(GIVEN RECORDS):
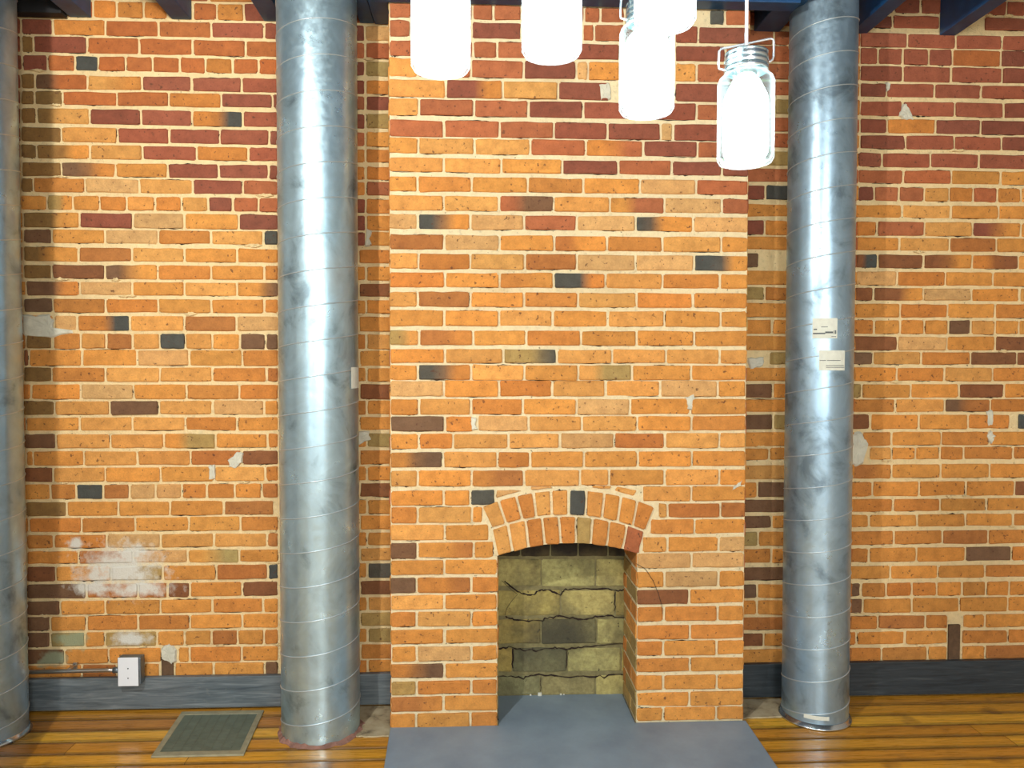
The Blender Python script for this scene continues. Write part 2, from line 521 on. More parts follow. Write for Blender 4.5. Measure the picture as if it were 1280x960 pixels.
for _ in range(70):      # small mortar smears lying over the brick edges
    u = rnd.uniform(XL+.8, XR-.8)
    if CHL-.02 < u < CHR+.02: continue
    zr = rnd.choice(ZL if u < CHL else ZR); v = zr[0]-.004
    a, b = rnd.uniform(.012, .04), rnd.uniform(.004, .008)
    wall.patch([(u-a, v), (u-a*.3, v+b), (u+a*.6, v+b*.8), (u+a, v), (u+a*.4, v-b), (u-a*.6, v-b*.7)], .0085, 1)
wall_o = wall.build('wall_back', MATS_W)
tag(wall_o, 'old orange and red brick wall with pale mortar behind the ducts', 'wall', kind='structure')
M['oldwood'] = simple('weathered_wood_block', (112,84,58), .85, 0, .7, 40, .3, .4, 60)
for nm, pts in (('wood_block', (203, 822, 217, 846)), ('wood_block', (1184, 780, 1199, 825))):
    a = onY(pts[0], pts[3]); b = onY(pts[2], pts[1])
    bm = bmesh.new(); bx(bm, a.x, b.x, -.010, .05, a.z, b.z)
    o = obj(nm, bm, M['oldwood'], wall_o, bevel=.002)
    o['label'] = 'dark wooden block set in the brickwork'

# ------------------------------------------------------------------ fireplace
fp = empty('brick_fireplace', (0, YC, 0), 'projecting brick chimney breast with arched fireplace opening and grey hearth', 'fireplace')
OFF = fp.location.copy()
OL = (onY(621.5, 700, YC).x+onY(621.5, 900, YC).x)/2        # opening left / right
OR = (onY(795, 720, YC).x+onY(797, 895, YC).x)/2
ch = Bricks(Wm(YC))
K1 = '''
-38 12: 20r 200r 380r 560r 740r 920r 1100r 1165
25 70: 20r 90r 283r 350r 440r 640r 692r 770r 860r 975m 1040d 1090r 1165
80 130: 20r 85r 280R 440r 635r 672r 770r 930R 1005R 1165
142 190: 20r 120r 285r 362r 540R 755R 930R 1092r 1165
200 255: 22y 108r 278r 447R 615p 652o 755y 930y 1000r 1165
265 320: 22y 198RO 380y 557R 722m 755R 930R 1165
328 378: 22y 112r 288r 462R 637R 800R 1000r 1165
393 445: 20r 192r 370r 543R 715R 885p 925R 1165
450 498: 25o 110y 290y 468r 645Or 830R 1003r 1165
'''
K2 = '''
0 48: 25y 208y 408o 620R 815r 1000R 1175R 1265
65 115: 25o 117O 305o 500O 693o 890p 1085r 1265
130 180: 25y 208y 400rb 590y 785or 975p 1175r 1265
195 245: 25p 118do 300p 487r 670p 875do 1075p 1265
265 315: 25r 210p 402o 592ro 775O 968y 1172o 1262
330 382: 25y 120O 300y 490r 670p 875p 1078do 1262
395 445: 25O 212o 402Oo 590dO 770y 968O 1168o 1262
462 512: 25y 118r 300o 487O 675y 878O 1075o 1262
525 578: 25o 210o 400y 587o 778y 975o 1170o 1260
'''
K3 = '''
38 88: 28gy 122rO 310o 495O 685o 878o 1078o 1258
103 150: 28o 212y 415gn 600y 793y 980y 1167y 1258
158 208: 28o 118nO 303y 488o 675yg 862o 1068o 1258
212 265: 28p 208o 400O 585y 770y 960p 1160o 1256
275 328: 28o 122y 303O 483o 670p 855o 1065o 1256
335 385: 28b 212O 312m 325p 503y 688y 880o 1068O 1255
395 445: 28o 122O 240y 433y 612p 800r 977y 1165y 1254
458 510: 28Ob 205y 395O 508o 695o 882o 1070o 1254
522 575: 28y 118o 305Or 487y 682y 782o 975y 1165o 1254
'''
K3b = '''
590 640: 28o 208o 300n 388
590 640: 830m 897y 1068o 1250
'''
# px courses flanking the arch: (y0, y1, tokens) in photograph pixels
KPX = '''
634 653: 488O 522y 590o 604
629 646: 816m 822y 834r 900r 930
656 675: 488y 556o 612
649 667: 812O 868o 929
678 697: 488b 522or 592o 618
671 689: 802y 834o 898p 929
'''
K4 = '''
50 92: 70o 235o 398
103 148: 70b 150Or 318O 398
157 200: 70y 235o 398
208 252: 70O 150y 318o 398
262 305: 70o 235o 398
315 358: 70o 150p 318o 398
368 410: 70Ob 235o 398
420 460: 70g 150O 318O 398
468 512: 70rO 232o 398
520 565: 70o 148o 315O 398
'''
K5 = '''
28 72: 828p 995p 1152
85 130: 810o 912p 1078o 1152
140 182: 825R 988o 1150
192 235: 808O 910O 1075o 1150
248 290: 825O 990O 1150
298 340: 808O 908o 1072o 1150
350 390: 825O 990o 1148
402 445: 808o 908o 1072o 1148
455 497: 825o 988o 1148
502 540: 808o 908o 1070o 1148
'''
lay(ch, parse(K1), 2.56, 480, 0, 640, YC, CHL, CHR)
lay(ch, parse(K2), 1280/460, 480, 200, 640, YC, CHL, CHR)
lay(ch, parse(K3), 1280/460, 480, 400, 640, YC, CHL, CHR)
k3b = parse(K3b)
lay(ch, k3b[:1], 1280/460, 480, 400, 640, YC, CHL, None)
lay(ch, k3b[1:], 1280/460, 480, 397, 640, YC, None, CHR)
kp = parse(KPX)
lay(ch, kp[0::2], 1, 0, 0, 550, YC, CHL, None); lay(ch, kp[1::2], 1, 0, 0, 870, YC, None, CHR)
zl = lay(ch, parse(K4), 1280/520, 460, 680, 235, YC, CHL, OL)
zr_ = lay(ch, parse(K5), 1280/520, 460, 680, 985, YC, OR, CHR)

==

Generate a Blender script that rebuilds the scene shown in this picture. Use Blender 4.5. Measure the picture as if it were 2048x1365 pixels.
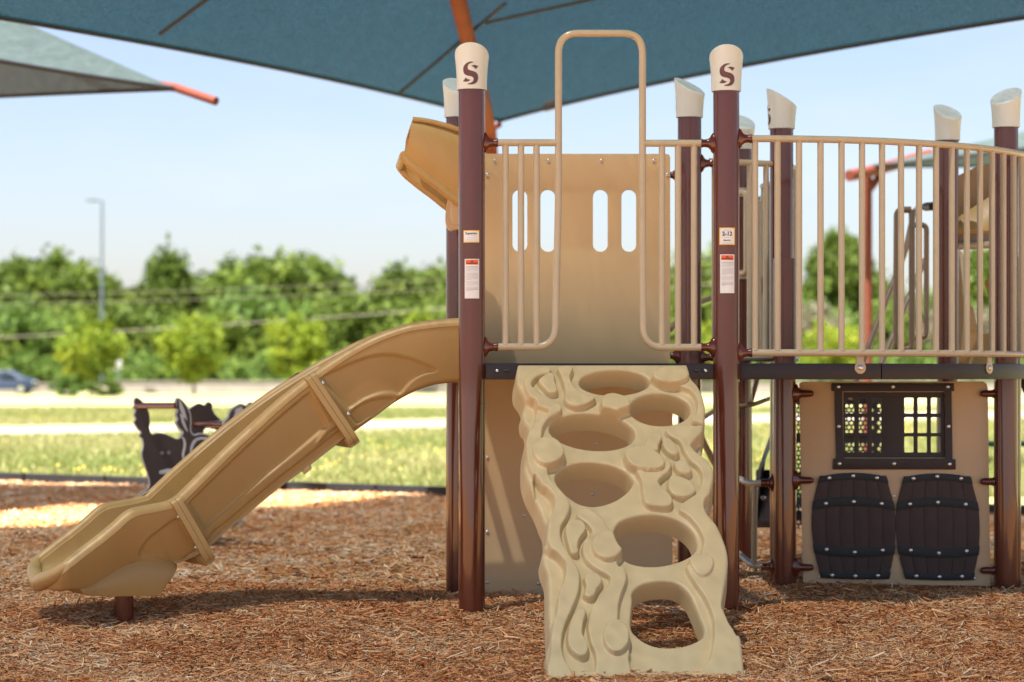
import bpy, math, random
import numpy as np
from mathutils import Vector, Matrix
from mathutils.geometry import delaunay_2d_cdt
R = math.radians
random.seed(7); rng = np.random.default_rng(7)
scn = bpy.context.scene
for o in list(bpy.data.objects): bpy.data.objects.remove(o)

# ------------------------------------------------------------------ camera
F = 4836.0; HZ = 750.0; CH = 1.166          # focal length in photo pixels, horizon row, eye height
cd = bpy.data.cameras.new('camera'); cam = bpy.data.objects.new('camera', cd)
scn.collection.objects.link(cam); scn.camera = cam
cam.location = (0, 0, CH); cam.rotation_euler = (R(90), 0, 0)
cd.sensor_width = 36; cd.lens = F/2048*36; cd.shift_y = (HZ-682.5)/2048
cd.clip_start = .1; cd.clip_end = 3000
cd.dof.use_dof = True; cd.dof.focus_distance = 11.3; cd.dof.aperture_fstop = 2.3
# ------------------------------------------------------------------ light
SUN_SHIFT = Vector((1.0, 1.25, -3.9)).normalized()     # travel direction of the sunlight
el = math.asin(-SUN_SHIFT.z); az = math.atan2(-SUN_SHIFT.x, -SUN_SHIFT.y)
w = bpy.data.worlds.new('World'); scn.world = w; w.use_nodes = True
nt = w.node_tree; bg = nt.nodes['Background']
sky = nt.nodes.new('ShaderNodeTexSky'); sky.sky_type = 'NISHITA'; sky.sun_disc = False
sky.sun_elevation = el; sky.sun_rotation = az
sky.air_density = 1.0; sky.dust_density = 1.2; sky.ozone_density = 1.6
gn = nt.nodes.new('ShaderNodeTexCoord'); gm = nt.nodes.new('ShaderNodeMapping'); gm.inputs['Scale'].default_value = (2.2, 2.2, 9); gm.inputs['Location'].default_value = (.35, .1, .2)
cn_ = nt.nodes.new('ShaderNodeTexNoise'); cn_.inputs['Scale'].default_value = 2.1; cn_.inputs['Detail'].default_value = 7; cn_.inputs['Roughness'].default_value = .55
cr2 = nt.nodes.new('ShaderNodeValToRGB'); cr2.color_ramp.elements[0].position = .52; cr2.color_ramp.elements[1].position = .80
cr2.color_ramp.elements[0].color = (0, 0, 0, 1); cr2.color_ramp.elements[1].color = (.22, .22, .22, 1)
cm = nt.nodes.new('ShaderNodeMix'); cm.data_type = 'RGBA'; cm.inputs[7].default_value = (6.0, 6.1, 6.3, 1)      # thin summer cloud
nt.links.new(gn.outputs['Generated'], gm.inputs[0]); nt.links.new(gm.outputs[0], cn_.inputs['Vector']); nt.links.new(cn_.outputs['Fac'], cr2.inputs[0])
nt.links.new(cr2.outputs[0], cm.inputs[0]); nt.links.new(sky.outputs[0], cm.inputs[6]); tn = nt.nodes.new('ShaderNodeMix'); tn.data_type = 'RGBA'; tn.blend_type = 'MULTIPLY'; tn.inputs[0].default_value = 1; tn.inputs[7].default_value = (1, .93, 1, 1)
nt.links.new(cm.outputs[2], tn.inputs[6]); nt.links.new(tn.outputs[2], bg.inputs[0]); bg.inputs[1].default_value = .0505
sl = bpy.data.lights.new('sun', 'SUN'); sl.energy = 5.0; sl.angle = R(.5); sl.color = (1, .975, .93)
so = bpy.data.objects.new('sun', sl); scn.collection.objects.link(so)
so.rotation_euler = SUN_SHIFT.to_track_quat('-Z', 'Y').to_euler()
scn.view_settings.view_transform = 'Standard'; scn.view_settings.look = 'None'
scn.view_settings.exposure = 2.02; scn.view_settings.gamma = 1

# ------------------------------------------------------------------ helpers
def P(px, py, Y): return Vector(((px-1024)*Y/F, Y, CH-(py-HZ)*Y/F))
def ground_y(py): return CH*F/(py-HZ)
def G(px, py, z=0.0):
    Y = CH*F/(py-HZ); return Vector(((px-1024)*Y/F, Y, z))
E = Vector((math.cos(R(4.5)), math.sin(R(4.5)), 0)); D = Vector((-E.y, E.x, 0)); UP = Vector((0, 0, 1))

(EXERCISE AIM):
Everything from the line with "Generate a Blender" down to the line with "for o in list(bpy.data.objects): bpy.data.objects.remove(o)" in the data above should be copied exactly, with both end lines kept and the pictures left out.

(RESPONSE TO THE TASK):
Generate a Blender script that rebuilds the scene shown in this picture. Use Blender 4.5. Measure the picture as if it were 2048x1365 pixels.
import bpy, math, random
import numpy as np
from mathutils import Vector, Matrix
from mathutils.geometry import delaunay_2d_cdt
R = math.radians
random.seed(7); rng = np.random.default_rng(7)
scn = bpy.context.scene
for o in list(bpy.data.objects): bpy.data.objects.remove(o)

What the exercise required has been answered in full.